Monday, September 13, 2010

The Virgin Lips Club

At BYU, I had a boyfriend, from Orem, who proudly belonged to something called The Virgin Lips Club.  I nearly shot 2% milk out of my nose when this Guy and a couple of his friends were discussing this with my roommate in my kitchen before Guy and I had started dating.  Coming from California, I'd never met a boy who was proud to have made it through high school without kissing a girl.  On our first date, I got clarification that he actually intended to wait until he was engaged to kiss a girl. En-fucking-gaged!  This is extreme even for BYU guys, no?  I thought this was utter nonsense and took it as a personal challenge.  Some time later I sort of sneak-attack kissed him then apologized profusely (with fingers crossed behind my back).  He adopted a never-look-back attitude about the whole thing and left the club without honor but with full gusto!   Six months later, we were in our respective bishop's offices trying to...ummm...clear up a few things* so that Guy could go on a mission.  Whoops!

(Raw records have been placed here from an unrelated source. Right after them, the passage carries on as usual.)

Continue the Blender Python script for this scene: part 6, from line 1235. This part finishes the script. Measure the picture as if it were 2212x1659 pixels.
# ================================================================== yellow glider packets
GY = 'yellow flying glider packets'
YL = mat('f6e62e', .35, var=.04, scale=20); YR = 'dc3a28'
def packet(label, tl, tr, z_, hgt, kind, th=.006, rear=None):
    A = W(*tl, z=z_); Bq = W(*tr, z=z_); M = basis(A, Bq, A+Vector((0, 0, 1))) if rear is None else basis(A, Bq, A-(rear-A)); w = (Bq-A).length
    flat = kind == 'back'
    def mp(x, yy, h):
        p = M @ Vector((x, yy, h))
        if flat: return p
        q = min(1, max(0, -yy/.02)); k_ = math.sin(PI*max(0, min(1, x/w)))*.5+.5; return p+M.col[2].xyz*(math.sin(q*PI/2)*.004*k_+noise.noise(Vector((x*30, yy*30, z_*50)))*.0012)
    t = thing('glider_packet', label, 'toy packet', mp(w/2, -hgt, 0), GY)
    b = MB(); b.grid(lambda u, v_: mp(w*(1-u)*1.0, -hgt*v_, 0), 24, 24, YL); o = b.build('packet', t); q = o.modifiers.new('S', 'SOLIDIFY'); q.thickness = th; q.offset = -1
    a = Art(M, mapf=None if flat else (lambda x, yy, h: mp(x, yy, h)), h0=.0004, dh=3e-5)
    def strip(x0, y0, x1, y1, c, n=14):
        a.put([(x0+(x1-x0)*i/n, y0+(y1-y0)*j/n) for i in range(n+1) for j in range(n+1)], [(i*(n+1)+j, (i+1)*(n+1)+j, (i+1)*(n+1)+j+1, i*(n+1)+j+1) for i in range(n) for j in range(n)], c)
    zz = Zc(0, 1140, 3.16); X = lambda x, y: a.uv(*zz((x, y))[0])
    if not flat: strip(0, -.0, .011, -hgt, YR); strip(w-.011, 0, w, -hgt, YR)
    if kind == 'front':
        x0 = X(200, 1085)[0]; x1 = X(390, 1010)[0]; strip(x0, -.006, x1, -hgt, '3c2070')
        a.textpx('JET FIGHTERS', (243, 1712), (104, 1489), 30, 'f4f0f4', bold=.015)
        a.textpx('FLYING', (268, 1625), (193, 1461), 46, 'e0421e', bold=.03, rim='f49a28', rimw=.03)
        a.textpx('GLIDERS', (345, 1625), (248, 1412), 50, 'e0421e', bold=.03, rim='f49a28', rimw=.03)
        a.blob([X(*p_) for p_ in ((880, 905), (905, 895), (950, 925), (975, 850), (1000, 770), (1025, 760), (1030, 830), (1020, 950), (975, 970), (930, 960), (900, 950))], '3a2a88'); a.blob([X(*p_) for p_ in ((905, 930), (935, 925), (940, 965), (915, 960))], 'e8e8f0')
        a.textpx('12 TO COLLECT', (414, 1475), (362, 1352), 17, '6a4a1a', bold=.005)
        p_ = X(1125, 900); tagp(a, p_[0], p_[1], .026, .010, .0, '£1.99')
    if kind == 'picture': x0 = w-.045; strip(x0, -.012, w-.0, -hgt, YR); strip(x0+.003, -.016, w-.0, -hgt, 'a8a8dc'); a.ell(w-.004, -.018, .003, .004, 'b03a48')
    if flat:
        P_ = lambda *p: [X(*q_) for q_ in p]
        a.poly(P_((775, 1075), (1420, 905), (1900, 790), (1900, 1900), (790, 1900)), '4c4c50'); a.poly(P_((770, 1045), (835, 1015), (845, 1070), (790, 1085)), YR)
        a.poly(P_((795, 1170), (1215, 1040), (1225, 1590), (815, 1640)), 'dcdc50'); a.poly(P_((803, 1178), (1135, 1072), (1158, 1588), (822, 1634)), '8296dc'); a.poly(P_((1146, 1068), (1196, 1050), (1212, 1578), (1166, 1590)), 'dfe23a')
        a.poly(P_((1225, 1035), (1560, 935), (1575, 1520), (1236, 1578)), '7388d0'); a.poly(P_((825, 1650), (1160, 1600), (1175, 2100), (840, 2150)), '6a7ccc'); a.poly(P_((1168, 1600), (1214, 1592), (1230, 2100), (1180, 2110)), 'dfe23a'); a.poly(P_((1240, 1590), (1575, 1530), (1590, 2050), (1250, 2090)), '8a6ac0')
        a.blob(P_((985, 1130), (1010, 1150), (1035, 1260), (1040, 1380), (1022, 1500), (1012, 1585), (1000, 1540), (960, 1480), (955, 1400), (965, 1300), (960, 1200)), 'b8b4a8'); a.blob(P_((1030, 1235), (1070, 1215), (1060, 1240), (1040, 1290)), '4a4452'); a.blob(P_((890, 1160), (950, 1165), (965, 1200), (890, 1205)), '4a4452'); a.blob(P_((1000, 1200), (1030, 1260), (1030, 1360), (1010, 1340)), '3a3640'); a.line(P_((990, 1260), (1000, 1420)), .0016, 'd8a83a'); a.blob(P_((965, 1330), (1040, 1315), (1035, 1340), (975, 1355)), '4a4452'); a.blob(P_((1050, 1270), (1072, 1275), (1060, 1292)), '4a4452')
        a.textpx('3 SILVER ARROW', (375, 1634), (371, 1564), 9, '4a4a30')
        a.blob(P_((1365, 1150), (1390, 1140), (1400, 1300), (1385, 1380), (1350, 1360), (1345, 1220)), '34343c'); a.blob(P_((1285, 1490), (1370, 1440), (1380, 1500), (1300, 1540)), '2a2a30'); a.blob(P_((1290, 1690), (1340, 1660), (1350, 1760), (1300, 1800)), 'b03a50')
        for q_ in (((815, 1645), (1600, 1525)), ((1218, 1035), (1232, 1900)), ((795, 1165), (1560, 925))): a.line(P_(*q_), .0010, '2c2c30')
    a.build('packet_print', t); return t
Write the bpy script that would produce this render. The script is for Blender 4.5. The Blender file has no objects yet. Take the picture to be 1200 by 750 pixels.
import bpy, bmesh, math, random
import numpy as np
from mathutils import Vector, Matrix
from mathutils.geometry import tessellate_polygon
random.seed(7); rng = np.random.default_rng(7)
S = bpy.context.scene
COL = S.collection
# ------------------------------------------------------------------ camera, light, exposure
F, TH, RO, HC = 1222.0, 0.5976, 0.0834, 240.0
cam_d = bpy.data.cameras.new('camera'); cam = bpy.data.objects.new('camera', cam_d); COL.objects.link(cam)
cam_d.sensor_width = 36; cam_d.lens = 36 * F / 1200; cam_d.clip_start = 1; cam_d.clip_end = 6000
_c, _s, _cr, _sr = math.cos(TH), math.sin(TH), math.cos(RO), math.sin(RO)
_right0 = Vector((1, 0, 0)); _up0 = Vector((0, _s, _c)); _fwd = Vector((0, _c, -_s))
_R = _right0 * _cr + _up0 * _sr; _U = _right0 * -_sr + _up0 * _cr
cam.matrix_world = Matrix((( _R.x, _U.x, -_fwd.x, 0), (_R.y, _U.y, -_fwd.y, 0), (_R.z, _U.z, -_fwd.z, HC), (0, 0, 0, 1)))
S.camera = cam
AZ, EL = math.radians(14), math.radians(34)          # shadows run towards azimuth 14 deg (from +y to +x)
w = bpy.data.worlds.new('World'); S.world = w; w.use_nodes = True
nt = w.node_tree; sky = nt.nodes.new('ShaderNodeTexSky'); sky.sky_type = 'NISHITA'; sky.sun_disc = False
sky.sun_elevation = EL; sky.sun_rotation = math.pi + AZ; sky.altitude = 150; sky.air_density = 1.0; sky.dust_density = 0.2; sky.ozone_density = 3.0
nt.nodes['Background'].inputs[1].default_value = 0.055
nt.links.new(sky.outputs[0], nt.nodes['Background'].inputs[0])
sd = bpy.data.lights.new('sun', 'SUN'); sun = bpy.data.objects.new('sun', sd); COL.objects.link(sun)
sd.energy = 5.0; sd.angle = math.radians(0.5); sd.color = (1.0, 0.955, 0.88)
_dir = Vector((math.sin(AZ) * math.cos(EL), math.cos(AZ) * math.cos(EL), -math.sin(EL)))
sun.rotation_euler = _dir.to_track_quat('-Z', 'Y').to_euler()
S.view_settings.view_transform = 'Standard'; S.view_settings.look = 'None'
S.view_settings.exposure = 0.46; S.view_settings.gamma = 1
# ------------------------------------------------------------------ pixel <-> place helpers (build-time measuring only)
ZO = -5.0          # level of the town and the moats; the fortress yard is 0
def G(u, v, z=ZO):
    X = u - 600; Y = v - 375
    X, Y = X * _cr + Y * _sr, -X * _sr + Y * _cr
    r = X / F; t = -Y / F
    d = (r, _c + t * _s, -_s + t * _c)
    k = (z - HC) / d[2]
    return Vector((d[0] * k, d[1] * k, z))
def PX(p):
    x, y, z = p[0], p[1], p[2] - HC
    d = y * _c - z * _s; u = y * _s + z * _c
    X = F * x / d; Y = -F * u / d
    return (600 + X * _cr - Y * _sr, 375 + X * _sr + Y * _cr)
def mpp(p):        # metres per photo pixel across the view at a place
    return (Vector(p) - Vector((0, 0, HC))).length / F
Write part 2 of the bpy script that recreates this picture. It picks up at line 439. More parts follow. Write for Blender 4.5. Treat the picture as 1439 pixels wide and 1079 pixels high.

Did any of you belong to the Virgin Lips Club? 

*Post-edit: None of those things were significant enough to keep the boyfriend from going on his mission on schedule and my bishop only asked me to skip the sacrament for one week.  I think he was kinda confused as to why I felt the need to bring it to his attention.  It seemed a little overkill to me too but the boyfriend was freaking out, pretty much as one might expect from a boy who felt that he needed to save his first kiss for the girl he was going to marry. 


  1. Lol! No Virgin Lips Club for me.

    No thanks... :)

  2. Nothing ruins a healthy sex life quite as thoroughly as Mormonism can and often does. And when I say "healthy sex life," I believe it hinges to a large degree on a person's self concept -- and when you're consistently taught that sex is dirty that is not good. No wonder so many pedophiles and such come from devoutly religious homes.

    Moreover, the idea that angels are looking over your shoulder and taking notes whilst you're trying to reach the Big O tends to kill the moment. Ya know?

    I hate Mormonism. Hate it. I really do.

  3. I agree! If I wanted to get a "third" to join my husband and I in the bedroom, the Holy Ghost wouldn't be my first choice.

    Can you imagine agreeing to marry someone who had never even kissed you?

  4. Bwahahahahahaha! Oh, WOW! That's beyond extreme. That's...i'm speechless. I don't know whether to laugh or cry! But good for you for helping bring down his barriers!